* Dataset content *

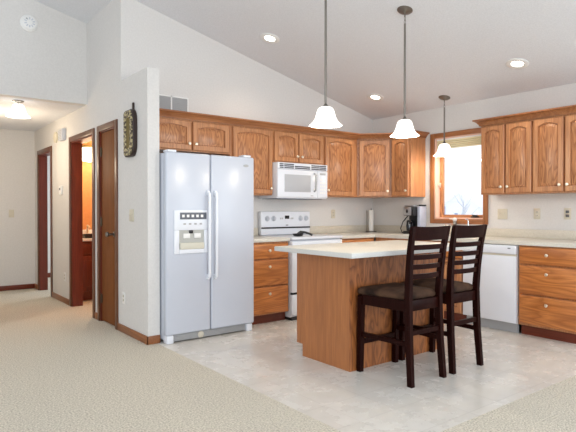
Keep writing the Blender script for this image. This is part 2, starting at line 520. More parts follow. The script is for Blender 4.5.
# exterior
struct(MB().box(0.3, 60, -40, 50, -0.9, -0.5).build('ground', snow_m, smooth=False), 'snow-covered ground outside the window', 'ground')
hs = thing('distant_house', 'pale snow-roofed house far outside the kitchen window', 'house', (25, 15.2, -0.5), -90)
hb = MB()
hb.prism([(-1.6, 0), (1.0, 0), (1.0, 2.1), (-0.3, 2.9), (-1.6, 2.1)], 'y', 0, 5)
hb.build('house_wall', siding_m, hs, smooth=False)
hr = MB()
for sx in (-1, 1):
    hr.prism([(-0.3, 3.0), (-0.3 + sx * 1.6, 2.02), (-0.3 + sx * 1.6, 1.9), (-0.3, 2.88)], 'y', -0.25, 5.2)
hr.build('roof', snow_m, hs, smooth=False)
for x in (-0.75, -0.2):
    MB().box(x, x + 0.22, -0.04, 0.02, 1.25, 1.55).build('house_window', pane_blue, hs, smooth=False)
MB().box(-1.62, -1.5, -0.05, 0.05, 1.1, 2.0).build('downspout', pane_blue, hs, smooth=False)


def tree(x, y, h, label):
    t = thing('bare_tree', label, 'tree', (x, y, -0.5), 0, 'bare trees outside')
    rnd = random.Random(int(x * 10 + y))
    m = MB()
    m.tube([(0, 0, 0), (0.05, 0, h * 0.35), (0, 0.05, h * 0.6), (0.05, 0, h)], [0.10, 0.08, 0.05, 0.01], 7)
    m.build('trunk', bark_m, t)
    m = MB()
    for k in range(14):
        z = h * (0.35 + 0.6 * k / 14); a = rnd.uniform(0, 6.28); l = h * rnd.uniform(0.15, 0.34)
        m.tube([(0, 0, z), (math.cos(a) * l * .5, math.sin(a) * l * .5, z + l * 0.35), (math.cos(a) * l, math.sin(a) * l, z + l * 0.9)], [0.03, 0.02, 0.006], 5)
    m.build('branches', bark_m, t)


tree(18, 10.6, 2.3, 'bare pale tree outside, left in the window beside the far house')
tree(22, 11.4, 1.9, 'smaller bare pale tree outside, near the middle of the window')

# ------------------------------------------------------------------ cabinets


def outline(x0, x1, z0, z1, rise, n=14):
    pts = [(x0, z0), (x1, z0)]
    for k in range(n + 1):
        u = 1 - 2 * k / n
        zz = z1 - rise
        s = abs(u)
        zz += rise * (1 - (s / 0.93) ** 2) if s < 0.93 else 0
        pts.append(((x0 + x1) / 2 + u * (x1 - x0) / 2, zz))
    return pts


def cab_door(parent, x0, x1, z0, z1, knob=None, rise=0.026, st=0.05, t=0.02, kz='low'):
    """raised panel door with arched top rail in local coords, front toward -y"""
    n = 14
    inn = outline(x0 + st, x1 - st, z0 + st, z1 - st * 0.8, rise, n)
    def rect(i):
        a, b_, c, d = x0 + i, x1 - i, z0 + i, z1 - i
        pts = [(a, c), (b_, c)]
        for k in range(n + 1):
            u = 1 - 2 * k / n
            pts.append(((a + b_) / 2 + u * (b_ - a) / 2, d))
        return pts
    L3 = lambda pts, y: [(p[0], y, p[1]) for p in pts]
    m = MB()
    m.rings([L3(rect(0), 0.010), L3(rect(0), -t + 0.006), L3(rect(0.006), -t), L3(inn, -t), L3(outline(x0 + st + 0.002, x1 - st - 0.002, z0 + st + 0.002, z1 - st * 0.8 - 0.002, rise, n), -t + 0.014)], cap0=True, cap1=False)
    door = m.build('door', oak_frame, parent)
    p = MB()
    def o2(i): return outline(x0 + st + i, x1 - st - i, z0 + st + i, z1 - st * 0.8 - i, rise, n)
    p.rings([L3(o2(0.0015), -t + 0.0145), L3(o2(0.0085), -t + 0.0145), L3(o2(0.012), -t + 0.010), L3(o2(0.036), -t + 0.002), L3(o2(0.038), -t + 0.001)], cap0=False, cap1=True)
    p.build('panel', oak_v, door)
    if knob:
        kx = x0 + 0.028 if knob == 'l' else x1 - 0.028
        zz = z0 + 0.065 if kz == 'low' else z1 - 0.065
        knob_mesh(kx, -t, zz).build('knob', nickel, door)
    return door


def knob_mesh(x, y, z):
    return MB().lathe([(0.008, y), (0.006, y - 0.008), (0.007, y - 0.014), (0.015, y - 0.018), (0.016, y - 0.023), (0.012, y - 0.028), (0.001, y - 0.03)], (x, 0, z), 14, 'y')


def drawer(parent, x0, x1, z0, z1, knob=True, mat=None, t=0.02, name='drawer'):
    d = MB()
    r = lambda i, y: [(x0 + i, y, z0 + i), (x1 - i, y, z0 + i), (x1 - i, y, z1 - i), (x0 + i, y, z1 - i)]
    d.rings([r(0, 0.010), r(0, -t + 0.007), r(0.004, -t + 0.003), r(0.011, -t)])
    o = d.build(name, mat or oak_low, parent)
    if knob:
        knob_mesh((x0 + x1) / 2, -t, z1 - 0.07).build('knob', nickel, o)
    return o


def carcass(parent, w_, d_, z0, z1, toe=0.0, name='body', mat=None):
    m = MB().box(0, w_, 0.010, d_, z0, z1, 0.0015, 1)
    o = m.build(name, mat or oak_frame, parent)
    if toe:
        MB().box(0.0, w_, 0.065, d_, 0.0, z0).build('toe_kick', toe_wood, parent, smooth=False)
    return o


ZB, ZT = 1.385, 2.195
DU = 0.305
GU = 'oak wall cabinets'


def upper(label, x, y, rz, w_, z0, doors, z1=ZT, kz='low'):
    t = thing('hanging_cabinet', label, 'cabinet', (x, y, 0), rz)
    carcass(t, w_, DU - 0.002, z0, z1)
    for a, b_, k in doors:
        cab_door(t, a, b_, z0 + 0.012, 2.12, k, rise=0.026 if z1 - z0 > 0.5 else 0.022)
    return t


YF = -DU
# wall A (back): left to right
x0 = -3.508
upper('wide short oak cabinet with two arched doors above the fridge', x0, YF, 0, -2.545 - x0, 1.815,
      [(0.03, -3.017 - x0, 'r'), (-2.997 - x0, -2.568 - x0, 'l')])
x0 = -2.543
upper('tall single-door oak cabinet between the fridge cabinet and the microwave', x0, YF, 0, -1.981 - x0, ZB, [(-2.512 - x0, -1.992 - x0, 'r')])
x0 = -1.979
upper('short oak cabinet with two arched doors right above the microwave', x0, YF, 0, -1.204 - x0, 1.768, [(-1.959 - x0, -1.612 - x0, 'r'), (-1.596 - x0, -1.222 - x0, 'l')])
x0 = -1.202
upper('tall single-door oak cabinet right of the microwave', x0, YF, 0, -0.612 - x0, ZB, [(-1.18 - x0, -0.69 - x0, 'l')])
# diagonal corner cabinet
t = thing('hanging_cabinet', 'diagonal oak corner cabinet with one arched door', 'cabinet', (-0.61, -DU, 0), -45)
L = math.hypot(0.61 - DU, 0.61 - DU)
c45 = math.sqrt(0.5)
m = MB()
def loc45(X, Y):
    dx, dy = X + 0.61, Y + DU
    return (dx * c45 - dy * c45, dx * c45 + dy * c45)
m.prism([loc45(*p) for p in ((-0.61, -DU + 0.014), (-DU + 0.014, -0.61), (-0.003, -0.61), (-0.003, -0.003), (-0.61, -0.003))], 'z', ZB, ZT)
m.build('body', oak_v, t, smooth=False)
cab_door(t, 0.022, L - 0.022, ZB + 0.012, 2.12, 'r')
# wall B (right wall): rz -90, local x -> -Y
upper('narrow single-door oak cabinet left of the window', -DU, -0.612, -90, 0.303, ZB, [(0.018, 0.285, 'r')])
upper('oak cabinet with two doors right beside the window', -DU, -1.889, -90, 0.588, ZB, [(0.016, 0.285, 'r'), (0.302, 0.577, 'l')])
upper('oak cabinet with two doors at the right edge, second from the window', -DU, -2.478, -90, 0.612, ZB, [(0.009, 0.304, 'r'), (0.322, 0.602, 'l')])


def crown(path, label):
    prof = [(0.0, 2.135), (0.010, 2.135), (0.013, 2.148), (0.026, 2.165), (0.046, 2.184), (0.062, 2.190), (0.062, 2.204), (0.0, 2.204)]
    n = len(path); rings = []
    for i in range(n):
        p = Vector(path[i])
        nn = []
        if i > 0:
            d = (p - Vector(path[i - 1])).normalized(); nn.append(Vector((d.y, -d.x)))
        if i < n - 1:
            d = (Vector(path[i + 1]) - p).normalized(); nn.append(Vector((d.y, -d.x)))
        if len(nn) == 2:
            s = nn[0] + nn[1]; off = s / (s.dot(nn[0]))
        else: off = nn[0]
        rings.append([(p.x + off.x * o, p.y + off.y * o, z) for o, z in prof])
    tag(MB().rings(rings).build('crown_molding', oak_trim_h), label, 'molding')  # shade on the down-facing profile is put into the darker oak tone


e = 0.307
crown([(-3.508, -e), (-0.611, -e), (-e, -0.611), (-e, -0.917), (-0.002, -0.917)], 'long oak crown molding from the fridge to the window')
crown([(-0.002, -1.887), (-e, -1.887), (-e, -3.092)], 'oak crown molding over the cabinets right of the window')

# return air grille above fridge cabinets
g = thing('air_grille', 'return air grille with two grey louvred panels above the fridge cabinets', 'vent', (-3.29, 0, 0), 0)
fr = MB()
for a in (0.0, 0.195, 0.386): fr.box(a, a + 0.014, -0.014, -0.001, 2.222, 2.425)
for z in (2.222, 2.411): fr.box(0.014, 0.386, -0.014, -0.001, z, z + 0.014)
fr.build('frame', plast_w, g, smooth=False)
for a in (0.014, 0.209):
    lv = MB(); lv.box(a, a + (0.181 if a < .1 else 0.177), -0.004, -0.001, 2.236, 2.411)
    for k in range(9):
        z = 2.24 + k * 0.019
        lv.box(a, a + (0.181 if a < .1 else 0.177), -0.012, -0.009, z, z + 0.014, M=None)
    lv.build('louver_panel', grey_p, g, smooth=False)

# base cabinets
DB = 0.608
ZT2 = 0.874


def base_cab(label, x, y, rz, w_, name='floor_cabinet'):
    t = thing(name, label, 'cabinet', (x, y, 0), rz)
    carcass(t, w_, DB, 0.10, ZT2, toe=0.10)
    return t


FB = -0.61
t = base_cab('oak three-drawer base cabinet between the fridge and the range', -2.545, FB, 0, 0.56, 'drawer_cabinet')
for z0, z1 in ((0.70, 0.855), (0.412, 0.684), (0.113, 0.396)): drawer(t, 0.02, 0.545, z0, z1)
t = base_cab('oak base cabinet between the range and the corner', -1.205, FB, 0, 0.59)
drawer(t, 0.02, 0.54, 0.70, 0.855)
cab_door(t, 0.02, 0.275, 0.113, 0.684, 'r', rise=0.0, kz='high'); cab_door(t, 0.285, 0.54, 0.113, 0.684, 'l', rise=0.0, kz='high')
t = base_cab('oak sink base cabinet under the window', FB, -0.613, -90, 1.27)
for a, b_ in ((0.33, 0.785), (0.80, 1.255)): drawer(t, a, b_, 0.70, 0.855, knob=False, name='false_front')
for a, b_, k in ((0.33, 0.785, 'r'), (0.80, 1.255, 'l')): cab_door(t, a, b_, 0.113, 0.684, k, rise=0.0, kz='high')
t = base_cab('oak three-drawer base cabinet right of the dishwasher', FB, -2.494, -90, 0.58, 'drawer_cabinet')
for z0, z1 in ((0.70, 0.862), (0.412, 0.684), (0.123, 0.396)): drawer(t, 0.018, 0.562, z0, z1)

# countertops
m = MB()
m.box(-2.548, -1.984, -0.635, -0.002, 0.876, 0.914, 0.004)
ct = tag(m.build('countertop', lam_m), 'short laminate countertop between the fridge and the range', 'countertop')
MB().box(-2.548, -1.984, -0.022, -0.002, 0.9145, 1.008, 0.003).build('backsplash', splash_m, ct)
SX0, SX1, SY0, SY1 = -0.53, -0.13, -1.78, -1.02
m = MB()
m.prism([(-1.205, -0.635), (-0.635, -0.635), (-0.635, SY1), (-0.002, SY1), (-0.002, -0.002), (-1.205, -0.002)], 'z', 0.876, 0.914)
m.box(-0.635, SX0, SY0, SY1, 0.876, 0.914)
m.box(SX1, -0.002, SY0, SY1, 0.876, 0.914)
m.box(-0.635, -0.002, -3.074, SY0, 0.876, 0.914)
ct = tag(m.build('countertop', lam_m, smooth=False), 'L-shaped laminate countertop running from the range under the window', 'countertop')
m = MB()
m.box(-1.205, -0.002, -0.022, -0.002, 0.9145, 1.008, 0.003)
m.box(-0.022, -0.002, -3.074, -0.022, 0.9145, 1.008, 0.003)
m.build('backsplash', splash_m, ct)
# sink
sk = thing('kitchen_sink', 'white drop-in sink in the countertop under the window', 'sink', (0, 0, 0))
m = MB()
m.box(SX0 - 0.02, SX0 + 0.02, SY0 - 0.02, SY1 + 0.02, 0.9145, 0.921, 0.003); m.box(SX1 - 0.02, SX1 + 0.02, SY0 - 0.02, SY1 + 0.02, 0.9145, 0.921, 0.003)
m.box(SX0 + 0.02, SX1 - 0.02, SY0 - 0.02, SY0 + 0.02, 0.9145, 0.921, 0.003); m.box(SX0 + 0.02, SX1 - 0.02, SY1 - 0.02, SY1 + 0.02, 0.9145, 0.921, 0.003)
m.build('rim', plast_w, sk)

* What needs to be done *
Return only the lines from the start of the data through the line that contains "m.build('branches', bark_m, t)", please, copying them exactly and omitting all pictures.

* Output for this exercise *
Keep writing the Blender script for this image. This is part 2, starting at line 520. More parts follow. The script is for Blender 4.5.
# exterior
struct(MB().box(0.3, 60, -40, 50, -0.9, -0.5).build('ground', snow_m, smooth=False), 'snow-covered ground outside the window', 'ground')
hs = thing('distant_house', 'pale snow-roofed house far outside the kitchen window', 'house', (25, 15.2, -0.5), -90)
hb = MB()
hb.prism([(-1.6, 0), (1.0, 0), (1.0, 2.1), (-0.3, 2.9), (-1.6, 2.1)], 'y', 0, 5)
hb.build('house_wall', siding_m, hs, smooth=False)
hr = MB()
for sx in (-1, 1):
    hr.prism([(-0.3, 3.0), (-0.3 + sx * 1.6, 2.02), (-0.3 + sx * 1.6, 1.9), (-0.3, 2.88)], 'y', -0.25, 5.2)
hr.build('roof', snow_m, hs, smooth=False)
for x in (-0.75, -0.2):
    MB().box(x, x + 0.22, -0.04, 0.02, 1.25, 1.55).build('house_window', pane_blue, hs, smooth=False)
MB().box(-1.62, -1.5, -0.05, 0.05, 1.1, 2.0).build('downspout', pane_blue, hs, smooth=False)


def tree(x, y, h, label):
    t = thing('bare_tree', label, 'tree', (x, y, -0.5), 0, 'bare trees outside')
    rnd = random.Random(int(x * 10 + y))
    m = MB()
    m.tube([(0, 0, 0), (0.05, 0, h * 0.35), (0, 0.05, h * 0.6), (0.05, 0, h)], [0.10, 0.08, 0.05, 0.01], 7)
    m.build('trunk', bark_m, t)
    m = MB()
    for k in range(14):
        z = h * (0.35 + 0.6 * k / 14); a = rnd.uniform(0, 6.28); l = h * rnd.uniform(0.15, 0.34)
        m.tube([(0, 0, z), (math.cos(a) * l * .5, math.sin(a) * l * .5, z + l * 0.35), (math.cos(a) * l, math.sin(a) * l, z + l * 0.9)], [0.03, 0.02, 0.006], 5)
    m.build('branches', bark_m, t)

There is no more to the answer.